Queria ser um preguiçoso assim”

“Ao longo da carreira, Caymmi gravou cerca de 100 canções - pouco para tantos anos dedicados à música. Resultado: ganhou fama de preguiçoso. Negava-se a escrever sob pressão de gravadoras. Só uma vez assinou contrato, com a Odeon, em 1939. Pelo acordo, deveria gravar seis discos em dois anos. Não cumpriu. "É verdade que Caymmy compôs pouco mais de 100 músicas, mas todas são obras-primas. Quem é o compositor que pode se dar a esse luxo? Eu queira ser um preguiçoso assim”, defendeu Caetano.

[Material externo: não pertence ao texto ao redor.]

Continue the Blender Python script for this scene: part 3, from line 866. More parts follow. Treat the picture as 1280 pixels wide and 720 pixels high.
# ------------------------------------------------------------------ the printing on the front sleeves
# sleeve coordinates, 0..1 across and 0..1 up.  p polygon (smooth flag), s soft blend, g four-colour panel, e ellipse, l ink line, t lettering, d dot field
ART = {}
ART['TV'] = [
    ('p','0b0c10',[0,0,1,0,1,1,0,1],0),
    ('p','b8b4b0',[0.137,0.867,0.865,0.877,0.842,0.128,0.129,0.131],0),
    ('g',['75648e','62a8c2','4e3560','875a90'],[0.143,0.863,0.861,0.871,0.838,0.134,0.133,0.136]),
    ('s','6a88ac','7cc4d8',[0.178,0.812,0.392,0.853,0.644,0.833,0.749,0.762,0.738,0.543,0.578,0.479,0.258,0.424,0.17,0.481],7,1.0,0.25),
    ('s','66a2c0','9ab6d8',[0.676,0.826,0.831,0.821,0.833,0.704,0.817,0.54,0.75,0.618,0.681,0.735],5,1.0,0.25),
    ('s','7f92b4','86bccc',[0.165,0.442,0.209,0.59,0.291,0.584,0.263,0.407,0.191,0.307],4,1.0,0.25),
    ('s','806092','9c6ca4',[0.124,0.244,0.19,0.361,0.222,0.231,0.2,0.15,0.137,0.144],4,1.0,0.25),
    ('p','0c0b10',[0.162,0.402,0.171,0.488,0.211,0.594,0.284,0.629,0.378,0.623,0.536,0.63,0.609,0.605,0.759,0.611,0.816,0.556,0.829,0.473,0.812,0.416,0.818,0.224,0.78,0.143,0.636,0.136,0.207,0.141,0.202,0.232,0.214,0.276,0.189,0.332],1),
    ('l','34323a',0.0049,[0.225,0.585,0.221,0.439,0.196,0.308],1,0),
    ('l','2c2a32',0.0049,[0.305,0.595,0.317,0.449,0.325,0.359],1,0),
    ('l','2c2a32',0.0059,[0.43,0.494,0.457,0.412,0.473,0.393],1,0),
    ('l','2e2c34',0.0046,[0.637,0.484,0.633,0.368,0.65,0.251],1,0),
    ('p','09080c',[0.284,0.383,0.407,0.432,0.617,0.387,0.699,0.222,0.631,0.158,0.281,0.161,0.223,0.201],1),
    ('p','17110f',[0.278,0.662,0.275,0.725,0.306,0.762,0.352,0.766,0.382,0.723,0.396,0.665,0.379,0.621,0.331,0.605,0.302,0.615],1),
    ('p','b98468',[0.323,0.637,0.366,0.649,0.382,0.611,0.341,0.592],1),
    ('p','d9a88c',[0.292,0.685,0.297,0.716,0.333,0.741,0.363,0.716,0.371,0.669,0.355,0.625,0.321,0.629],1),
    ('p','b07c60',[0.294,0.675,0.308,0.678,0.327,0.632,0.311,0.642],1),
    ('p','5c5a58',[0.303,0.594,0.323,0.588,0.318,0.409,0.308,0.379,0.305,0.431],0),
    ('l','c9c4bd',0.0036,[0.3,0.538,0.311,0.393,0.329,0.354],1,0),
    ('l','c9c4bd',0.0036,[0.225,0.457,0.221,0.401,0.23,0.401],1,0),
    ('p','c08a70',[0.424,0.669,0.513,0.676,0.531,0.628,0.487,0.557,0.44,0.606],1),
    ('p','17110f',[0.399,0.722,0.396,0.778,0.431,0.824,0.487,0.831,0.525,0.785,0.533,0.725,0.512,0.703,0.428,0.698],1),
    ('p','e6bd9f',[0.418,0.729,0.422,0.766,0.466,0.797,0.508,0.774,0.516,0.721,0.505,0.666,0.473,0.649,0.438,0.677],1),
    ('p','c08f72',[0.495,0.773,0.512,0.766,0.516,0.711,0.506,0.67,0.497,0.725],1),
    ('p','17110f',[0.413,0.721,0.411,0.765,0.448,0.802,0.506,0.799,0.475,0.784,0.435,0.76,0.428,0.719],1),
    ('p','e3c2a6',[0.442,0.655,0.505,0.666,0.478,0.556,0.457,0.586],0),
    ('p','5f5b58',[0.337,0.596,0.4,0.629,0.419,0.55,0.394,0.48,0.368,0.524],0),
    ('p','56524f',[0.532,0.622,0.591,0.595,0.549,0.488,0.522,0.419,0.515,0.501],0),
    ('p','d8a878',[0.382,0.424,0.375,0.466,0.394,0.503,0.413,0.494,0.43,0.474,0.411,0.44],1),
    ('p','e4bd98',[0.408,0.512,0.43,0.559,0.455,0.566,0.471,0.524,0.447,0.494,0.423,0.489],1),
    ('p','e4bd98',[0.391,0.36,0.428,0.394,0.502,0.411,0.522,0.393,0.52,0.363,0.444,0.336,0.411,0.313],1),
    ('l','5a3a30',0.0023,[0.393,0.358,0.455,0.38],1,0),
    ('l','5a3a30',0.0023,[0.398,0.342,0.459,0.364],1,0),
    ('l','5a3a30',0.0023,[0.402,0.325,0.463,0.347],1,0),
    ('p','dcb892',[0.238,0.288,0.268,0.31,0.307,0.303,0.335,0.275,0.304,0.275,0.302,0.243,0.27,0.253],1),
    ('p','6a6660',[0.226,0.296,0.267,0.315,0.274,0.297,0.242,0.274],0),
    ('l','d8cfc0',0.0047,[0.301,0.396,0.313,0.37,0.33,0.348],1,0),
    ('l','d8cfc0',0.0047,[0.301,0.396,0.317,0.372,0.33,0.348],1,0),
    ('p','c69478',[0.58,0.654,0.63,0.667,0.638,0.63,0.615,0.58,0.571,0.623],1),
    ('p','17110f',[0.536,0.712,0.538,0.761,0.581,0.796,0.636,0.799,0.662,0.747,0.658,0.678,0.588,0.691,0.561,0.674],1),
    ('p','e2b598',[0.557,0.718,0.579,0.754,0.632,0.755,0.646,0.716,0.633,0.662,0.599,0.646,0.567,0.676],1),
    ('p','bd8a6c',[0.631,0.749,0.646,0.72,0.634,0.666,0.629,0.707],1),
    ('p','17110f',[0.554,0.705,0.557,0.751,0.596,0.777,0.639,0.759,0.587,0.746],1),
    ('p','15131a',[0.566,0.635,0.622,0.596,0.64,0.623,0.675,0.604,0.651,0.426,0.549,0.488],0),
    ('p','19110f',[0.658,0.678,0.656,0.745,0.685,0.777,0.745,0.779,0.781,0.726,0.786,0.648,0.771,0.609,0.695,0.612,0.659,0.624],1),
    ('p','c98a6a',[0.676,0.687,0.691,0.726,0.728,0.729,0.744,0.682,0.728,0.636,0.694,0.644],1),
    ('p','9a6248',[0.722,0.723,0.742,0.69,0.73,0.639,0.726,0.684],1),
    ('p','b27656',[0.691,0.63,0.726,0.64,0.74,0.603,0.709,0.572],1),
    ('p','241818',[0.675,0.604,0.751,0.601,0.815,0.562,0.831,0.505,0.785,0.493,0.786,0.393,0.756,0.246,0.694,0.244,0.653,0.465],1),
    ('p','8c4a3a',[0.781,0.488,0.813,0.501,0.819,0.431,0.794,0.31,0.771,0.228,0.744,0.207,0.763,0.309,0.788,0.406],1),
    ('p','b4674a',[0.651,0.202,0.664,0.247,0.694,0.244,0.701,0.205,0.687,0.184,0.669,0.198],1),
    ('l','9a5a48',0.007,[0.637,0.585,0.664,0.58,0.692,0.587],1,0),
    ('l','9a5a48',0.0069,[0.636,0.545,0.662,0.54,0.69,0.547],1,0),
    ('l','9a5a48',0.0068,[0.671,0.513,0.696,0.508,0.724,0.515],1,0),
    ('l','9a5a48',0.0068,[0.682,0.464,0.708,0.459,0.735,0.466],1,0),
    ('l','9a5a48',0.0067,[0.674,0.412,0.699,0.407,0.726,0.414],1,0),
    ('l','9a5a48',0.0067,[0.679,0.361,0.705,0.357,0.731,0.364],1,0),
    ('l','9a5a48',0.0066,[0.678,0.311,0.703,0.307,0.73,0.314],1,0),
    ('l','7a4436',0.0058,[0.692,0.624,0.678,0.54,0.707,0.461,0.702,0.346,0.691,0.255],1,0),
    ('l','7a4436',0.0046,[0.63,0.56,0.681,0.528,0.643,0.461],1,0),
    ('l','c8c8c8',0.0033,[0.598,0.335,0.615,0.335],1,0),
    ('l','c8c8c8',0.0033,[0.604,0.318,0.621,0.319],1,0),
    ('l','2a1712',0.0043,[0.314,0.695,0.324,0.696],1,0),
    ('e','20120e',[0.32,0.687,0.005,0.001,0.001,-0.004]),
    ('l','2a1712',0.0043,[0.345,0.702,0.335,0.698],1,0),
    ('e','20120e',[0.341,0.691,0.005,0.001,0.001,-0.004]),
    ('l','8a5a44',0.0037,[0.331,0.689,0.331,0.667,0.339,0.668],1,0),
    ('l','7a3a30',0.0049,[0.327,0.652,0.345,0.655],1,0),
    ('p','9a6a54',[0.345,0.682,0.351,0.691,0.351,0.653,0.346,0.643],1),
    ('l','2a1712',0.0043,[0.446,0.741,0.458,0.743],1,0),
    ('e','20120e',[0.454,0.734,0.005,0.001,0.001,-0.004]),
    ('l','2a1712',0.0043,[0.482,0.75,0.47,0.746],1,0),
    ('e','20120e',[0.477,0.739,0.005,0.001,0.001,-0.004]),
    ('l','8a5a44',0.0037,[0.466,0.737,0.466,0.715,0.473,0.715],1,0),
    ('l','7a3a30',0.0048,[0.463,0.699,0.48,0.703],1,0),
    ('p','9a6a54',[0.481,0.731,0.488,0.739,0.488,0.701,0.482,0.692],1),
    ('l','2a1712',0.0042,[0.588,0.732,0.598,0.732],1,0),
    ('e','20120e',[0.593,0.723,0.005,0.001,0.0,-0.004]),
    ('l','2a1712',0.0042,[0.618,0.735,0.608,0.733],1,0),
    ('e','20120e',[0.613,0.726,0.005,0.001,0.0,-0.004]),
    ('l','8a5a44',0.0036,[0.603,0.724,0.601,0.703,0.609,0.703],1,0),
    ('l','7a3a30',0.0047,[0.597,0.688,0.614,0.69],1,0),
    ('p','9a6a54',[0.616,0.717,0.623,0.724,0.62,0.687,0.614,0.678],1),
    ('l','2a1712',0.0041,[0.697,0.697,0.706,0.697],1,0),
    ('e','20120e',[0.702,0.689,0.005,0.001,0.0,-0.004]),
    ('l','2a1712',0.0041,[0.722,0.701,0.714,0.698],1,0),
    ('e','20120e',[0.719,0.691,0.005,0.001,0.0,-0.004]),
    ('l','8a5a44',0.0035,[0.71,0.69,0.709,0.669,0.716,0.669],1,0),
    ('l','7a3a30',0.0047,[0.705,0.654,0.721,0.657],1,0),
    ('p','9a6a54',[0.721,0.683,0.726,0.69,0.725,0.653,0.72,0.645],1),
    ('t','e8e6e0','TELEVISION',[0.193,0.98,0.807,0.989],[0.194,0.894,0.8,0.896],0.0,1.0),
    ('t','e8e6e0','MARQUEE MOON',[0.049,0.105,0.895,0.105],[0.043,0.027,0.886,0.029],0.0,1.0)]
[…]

É célebre a história da obra-prima João Valentão, que levou nove anos para concluir. O desfecho beira o sublime: E assim adormece este homem/ Que nunca precisa dormir pra sonhar /Porque não há sonho mais lindo / Do que sua terra, não há.

João Valentão, com Caetano Veloso

Outro caso que ilustra o ritmo de sua produção é o da música Adalgisa. Sempre mostrava a um amigo os primeiros versos (Que a Bahia tá viva ainda lá / Que a Bahia tá viva ainda lá). Ao ser questionado quando iria gravar, respondia: “Quando ficar pronta, quando ficar pronta...”. E assim foi durante anos. Até que um dia anunciou: “Terminei!”. Pegou o violão, empostou a voz e apresentou a obra completa: Com a graça de Deus, inda lá / Que a Bahia tá viva ainda lá / Que a Bahia tá viva ainda lá...

As canções rareavam ainda mais com o passar dos anos. Mas os filhos Dori, Nana e Danilo – além dos inúmeros amigos e admiradores – mantiveram a divulgação de sua obra. Em agosto do ano passado, seu coração baiano parou de bater. Homenagens em todo o País. O Brasil percebeu que perdia um compositor inigualável. E inimitável. Alguns anos antes, diante da pergunta a que creditava ter participado dos dois grandes momentos internacionais da música brasileira – a era Carmen Miranda e a bossa nova –, respondeu: “É questão de ser baiano”.